Scenario 2 eliminates fossil gasoline by 2040, replacing it entirely with synthetic fuels, while Scenario 3 retains a residual share beyond 2050. In contrast, Scenario 1 (despite ending ICEV sales after 2040) fails to fully phase out combustion engines due to the absence of synthetic fuel deployment, diverging from RNC2050 [32] targets. Continued gasoline use indicates the persistence of ICEVs, HEVs, and PHEVs, underscoring the challenge of achieving full electrification without regulatory or fiscal incentives.

Diesel and electricity trends are more complex: diesel remains dominant in heavy-duty transport (≈60% from LDVs), while electricity accounts for roughly 92% of total road transport consumption. Under Scenario 1, BEV expansion drives electricity demand to levels 40 times higher than 2022, corresponding to a 73-fold increase in BEV fleet size by 2050—imposing significant pressure on power generation and charging infrastructure.

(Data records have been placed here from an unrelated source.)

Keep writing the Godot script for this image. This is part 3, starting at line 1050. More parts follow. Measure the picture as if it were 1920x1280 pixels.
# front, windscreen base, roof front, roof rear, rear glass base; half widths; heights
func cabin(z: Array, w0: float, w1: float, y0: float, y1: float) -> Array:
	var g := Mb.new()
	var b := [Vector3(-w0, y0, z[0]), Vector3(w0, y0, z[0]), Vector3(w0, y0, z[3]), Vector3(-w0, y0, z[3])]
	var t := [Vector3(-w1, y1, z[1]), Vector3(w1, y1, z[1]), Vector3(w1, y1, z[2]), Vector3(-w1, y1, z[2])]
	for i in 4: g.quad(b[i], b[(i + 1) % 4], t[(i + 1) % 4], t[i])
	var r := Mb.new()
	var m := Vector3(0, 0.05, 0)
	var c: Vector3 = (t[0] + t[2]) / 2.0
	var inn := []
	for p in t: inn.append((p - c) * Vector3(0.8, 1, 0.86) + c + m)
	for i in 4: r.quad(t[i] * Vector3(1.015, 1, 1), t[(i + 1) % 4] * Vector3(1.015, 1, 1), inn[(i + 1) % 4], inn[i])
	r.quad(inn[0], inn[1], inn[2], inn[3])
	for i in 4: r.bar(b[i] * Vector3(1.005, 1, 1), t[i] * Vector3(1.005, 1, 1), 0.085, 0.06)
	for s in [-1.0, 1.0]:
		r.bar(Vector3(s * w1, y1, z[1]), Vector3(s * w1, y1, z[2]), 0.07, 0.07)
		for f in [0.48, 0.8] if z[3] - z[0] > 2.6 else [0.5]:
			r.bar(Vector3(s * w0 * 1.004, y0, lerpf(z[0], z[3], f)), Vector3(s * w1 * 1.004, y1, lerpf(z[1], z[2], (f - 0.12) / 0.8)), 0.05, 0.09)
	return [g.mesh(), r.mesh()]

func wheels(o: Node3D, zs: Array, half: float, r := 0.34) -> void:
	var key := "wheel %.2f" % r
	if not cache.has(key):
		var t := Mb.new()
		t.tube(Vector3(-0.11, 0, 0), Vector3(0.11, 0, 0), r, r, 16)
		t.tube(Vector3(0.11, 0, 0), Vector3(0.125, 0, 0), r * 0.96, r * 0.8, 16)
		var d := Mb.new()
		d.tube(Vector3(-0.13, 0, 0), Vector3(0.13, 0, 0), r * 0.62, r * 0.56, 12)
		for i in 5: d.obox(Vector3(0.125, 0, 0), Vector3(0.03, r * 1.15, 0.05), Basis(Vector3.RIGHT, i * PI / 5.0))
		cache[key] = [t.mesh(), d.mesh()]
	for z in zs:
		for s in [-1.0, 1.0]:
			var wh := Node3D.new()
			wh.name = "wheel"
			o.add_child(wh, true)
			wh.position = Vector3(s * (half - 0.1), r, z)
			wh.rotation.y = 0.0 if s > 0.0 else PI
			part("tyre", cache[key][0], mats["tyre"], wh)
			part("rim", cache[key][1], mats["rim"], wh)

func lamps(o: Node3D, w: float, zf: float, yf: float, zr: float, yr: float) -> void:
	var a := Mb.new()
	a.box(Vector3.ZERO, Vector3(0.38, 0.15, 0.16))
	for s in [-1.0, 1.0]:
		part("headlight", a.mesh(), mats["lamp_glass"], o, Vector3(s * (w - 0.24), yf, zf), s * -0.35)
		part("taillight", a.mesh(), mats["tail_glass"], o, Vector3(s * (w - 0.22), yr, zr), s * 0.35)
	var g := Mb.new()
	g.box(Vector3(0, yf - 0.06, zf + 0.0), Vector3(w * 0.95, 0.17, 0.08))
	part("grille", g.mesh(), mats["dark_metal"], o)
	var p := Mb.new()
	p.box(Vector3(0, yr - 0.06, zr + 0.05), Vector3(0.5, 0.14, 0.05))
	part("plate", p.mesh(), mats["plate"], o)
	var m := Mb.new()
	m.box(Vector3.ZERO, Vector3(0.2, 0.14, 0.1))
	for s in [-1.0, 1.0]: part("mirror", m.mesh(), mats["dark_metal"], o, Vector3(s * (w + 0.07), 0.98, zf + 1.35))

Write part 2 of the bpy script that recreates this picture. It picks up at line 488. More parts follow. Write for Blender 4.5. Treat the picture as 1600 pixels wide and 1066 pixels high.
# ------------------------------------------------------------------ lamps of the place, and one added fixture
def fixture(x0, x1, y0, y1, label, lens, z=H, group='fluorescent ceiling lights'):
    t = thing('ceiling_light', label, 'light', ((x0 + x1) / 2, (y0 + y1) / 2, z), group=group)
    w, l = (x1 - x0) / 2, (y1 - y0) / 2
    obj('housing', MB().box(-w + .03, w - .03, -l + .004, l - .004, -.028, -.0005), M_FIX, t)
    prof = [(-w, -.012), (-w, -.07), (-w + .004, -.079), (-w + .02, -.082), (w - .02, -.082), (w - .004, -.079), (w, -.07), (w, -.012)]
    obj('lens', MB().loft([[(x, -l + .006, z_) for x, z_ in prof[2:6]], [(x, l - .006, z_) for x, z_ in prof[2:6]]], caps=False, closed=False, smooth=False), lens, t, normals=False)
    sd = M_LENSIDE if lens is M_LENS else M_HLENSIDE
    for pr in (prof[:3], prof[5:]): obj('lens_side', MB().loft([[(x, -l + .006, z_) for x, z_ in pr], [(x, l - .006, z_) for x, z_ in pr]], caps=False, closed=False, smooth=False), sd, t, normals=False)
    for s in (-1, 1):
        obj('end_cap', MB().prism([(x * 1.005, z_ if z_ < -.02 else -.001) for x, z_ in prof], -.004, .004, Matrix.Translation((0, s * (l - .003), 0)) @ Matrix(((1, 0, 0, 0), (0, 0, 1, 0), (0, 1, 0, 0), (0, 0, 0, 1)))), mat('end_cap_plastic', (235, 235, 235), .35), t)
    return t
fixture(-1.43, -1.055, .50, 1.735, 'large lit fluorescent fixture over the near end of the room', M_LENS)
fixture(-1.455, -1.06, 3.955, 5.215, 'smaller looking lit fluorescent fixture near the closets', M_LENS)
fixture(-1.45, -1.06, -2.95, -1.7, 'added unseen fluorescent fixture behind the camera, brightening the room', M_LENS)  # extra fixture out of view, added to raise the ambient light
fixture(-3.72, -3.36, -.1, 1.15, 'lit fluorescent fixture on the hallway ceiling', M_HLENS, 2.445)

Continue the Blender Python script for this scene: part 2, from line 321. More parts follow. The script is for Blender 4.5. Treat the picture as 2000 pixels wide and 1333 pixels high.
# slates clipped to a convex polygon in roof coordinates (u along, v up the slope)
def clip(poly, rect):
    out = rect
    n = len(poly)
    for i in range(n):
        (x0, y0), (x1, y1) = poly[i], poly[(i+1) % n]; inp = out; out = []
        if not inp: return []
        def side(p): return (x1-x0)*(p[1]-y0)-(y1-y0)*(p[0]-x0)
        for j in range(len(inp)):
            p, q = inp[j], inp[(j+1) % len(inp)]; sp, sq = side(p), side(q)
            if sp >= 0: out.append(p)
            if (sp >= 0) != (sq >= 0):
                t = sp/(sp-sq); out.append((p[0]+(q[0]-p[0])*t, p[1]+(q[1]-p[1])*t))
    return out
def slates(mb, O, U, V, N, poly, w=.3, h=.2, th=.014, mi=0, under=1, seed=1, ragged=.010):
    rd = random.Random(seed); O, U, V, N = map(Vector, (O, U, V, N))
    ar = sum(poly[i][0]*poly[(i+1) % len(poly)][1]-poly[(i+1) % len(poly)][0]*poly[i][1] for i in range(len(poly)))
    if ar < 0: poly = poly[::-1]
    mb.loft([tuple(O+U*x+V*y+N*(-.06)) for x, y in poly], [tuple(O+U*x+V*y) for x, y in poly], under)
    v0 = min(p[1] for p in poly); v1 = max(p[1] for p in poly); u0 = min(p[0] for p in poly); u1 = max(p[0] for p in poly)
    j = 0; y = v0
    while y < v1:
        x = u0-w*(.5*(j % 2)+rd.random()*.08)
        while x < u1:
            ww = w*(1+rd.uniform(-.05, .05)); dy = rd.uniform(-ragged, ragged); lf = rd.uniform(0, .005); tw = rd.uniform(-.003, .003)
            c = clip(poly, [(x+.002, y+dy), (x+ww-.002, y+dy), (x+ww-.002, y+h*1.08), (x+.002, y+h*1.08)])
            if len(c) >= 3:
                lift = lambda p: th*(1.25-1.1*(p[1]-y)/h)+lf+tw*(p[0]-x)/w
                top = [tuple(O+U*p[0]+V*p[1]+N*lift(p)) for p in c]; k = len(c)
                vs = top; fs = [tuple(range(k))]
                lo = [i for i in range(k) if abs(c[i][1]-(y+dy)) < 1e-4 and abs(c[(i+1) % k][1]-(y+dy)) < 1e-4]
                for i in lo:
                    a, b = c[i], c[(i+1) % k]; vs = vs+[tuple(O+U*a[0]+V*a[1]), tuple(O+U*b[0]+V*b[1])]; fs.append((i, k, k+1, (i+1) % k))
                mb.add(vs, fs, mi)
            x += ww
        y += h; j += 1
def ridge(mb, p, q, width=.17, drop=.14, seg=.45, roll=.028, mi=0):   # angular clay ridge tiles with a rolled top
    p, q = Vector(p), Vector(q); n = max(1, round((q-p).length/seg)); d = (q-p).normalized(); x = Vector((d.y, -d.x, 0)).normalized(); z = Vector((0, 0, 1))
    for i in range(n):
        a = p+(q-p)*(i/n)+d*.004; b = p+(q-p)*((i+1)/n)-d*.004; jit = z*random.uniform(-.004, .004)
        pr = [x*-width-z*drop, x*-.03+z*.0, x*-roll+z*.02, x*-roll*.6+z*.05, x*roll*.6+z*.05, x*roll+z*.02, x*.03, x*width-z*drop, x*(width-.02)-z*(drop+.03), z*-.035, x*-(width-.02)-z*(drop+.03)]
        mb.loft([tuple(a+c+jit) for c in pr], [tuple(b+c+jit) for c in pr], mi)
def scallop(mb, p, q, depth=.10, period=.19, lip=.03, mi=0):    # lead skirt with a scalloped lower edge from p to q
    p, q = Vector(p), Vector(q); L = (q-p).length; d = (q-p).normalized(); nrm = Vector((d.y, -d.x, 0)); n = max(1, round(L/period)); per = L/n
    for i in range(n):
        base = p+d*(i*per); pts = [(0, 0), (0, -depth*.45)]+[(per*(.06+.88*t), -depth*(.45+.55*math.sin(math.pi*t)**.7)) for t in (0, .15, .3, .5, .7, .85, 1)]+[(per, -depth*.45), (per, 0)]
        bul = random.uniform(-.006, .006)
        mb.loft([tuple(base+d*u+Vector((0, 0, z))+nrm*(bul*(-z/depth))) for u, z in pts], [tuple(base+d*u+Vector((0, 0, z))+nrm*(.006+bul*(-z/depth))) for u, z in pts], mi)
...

A mixed approach, as in Scenarios 2 and 3, mitigates infrastructure strain by utilizing existing fuel distribution networks. However, large-scale green hydrogen (H₂) production for synthetic fuels still imposes substantial electricity requirements. In Scenario 2, synthesizing 907 ktep of gasoline and 273 ktep of diesel by 2050 demands approximately three times more electricity than Scenario 1. This trade-off underscores the critical dependence of synthetic fuel strategies on renewable electricity availability—without which increased power demand could offset decarbonization gains.

5. Conclusions

A key structural constraint in achieving full electrification lies in the vehicle’s survival curve: with an average fleet age of 14 years, accelerating turnover would require large-scale scrappage and incentive programs. Similar challenges affect light commercial vehicles, where diesel ICEVs dominate and renewal is slower, making the RNC target of full electrification by 2030 unrealistic without dedicated replacement policies. Although national goals encompass the entire transport sector, road transport remains central, accounting for over 70% of the total emissions in EU-27, with LDVs contributing about 62% in 2022 in Portugal [55].

Scenario 1, aligned with the National Roadmap for Carbon Neutrality (RNC2050), assumes electric mobility as the main driver of GHG reduction. However, its milestones—36% EV penetration by 2030 and full electrification by 2050—appear overly ambitious. Even with rapid market growth, BEVs would comprise only 12% of the fleet in 2030 and 77% in 2050, requiring nearly all new sales to be electric. Comparisons with RNC2050 projections are limited by data aggregation by energy sources rather than transport mode. For gasoline, predominantly used in LDVs, the deviation between this study (1035 ktep) and the 2022 national balance (1121 ktep [56]) is 7.6%.

Considering future standards, if EURO 7 enters into force by 2026, its penetration remains limited. In Scenario 1, EURO 7 ICEVs peak at 15% of the fleet by 2035, while in Scenario 2 they reach 33%, rising to 60% by 2050. These estimates align with ACEA [57], which foresees EURO 7 vehicles representing only 10% of the European fleet by 2035.